Texto original redactado por Carlos Bremón, y publicado en la revista de la edición del 2005 del Pantín Classic.
"Un día, mi hijo Carlos y yo, fuimos remando con las tablas hasta las Islas Gabeiras, los dos islotes que se ven desde la playa de Doniños al Norte. Salimos de la playa de Lobadiz en una travesía de más o menos un kilómetro. Era alrededor del mes de Mayo, una mañana en la que un suave viento oeste y un mar absolutamente tranquilo nos dejaban acercarnos por la orilla Norte, única con la Este por la que se puede acceder a las islas. Una situación nada frecuente.

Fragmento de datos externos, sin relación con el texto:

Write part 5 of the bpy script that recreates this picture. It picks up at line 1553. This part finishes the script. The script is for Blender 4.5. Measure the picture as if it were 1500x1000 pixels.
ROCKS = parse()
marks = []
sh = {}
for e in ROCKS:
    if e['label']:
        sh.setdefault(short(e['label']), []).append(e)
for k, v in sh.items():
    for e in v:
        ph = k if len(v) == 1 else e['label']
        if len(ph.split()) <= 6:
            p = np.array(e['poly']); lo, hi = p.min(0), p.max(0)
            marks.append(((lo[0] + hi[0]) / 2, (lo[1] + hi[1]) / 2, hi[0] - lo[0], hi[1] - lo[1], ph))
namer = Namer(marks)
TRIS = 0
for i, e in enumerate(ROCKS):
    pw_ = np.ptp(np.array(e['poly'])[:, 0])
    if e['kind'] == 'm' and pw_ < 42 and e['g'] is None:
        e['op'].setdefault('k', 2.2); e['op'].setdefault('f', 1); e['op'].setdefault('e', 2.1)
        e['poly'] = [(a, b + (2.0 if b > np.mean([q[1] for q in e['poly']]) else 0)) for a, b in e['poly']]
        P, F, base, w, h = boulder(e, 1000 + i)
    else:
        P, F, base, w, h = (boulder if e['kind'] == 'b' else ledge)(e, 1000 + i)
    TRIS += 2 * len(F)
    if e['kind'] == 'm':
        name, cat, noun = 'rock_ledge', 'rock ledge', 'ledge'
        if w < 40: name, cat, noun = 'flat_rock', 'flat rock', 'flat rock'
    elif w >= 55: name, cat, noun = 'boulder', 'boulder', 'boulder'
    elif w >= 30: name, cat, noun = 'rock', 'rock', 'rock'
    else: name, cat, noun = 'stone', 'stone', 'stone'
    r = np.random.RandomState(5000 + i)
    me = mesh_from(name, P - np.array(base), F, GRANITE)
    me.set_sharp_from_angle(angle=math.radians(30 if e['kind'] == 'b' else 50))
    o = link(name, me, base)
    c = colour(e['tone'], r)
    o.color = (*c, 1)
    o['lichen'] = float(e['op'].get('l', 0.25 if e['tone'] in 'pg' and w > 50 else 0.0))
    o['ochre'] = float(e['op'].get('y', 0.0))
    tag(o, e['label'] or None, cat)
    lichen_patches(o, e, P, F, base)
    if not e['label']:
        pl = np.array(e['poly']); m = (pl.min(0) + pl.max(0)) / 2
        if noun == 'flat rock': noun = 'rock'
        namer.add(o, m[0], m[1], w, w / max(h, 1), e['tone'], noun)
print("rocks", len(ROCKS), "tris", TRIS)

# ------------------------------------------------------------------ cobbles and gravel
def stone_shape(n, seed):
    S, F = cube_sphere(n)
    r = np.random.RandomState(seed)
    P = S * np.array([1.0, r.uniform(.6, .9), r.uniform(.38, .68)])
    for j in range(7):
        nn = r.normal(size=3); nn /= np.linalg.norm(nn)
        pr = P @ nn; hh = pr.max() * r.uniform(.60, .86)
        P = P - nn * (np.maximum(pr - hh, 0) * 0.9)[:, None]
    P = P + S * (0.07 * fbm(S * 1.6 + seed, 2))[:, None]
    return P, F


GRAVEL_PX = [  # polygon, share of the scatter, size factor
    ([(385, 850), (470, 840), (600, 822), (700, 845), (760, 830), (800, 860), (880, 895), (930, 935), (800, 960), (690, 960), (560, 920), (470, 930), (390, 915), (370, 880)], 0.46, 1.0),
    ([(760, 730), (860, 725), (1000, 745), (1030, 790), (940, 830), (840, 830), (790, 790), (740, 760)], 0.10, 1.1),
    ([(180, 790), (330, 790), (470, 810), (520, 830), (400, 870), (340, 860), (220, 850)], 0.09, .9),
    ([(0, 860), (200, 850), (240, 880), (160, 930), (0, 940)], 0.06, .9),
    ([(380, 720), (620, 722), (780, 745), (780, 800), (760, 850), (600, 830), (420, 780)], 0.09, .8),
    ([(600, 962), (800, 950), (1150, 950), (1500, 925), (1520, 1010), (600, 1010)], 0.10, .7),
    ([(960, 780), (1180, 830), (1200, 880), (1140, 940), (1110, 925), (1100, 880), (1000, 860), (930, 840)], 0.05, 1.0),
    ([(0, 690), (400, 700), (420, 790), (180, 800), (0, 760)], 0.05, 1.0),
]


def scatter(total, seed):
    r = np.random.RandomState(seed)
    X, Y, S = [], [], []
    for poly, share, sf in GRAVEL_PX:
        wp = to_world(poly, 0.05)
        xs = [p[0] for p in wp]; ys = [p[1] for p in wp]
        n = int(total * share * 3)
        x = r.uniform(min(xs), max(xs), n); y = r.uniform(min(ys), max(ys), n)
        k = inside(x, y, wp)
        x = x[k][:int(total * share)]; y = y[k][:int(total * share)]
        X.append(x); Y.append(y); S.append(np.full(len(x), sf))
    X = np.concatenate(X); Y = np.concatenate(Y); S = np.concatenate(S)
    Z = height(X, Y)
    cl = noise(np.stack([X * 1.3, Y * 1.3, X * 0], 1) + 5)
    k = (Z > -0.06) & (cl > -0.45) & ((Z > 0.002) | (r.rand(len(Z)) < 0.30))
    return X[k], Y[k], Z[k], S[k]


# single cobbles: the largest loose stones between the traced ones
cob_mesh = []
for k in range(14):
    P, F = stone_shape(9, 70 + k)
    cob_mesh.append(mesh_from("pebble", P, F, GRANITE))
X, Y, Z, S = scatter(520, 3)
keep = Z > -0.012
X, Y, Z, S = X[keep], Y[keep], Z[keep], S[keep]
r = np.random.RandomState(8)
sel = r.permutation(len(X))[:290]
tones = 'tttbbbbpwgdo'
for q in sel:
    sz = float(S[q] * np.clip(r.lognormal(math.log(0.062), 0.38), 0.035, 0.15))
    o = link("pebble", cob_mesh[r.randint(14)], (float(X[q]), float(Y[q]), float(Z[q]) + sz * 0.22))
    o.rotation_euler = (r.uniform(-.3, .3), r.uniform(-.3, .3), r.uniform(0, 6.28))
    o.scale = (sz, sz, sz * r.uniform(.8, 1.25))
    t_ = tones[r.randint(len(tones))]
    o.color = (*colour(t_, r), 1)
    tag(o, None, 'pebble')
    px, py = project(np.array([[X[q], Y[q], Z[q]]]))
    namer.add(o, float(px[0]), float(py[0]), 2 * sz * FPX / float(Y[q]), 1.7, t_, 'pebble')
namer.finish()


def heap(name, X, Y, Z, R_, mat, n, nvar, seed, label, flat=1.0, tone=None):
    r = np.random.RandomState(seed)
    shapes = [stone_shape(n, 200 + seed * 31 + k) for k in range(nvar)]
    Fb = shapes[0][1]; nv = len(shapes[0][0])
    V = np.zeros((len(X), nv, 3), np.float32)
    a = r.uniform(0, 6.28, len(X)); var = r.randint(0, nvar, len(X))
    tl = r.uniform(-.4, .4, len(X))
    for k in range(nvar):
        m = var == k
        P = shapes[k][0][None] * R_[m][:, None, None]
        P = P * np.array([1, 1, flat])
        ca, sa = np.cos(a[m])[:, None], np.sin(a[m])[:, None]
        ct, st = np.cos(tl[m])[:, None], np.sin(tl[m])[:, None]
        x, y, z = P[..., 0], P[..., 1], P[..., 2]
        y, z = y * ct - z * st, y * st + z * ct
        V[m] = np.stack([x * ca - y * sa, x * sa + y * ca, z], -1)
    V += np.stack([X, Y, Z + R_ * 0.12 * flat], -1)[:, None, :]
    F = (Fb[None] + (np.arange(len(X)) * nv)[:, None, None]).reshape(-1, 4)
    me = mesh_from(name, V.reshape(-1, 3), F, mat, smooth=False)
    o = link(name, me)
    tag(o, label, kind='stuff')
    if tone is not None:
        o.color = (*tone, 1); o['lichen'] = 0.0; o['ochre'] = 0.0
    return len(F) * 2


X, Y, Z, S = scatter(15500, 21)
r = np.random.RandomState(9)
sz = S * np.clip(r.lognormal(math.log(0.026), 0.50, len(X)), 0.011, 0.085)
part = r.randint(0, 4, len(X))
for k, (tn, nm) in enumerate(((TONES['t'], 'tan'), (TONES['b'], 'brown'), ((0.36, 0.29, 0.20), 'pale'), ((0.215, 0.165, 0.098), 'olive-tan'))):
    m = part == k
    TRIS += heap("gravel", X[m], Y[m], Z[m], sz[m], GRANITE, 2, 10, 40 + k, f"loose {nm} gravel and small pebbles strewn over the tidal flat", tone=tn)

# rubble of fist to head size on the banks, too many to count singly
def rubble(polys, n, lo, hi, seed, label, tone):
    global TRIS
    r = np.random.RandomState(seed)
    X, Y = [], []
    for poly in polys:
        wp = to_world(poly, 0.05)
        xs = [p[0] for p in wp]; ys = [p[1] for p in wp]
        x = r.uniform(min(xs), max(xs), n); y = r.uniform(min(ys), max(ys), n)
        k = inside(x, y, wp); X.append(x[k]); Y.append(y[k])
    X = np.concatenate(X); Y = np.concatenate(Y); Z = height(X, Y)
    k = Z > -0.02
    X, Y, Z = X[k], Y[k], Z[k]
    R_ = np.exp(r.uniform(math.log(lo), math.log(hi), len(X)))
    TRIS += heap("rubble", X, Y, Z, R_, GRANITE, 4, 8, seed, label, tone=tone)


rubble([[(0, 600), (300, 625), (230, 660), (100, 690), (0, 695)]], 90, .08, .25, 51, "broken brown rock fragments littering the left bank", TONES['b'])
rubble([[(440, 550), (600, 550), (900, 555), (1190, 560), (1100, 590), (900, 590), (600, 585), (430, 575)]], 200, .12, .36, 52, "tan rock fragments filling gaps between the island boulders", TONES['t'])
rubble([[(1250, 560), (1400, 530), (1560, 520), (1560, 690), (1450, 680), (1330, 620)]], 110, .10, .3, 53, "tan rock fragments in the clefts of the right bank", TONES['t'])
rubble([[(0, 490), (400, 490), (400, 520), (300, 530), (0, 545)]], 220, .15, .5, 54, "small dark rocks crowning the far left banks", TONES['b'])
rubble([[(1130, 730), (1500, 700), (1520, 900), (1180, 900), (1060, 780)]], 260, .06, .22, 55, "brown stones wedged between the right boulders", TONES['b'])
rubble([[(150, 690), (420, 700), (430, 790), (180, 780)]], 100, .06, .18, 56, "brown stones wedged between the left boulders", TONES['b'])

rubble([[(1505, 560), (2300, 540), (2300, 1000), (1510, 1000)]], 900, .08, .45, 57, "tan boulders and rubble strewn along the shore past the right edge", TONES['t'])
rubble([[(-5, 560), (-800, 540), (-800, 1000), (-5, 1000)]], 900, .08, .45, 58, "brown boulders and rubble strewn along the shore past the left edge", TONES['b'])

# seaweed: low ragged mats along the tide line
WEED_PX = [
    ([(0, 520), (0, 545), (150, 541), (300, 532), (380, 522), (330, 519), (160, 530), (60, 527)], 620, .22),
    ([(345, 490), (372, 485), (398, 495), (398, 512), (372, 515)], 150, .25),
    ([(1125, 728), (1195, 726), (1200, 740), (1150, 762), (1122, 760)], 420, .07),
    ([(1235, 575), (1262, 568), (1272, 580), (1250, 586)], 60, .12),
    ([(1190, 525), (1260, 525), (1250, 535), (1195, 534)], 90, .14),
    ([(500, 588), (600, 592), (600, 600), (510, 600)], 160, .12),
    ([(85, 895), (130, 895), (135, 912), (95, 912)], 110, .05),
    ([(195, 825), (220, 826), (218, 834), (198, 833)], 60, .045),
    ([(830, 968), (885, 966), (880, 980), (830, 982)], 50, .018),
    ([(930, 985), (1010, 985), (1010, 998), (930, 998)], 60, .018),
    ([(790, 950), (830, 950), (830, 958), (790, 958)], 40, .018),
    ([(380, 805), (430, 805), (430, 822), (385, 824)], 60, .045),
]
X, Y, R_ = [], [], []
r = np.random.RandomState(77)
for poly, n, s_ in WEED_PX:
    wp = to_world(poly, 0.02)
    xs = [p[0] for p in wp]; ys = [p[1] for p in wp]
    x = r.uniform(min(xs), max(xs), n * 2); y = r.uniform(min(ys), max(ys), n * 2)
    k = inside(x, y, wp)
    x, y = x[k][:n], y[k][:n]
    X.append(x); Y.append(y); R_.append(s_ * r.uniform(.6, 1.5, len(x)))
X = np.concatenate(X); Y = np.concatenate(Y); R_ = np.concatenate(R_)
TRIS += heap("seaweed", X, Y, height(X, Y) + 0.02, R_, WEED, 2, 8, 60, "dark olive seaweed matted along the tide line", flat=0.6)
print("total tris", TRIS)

Los islotes son geológicamente muy interesantes, ya que tienen una composición diferente: el más próximo a los acantilados está formado por un material rocoso similar al de la costa, ácido y de colores claros; el islote exterior está formado por una roca ígnea de minerales ultrabásicos bien cristalizados que le dan una coloración negra distintiva.
En esa época de la primavera las gaviotas, que allí anidan por cientos, están dedicadas a la cría anual de sus retoños. Por eso, en cuanto desembarcamos, empezamos a recibir simulacros de ataque en vuelo rasante con gran griterío por parte de estas aves, temerosas de que hiciésemos daño a sus crías, y con lo que pretendían asustarnos y espantarnos. A pesar de todo, remontamos el acantilado y llegamos a la cúspide del islote. Allí, además de un paisaje inédito, observamos algo extraño: en una zona descarnada por el viento había un círculo de piedras, y en medio una losa estrecha y alargada que apuntaba directamente al mar. Esa piedra yo diría que señalaba al oeste, es decir, el punto del horizonte en el que se hunde el sol en el mar, en el equinoccio".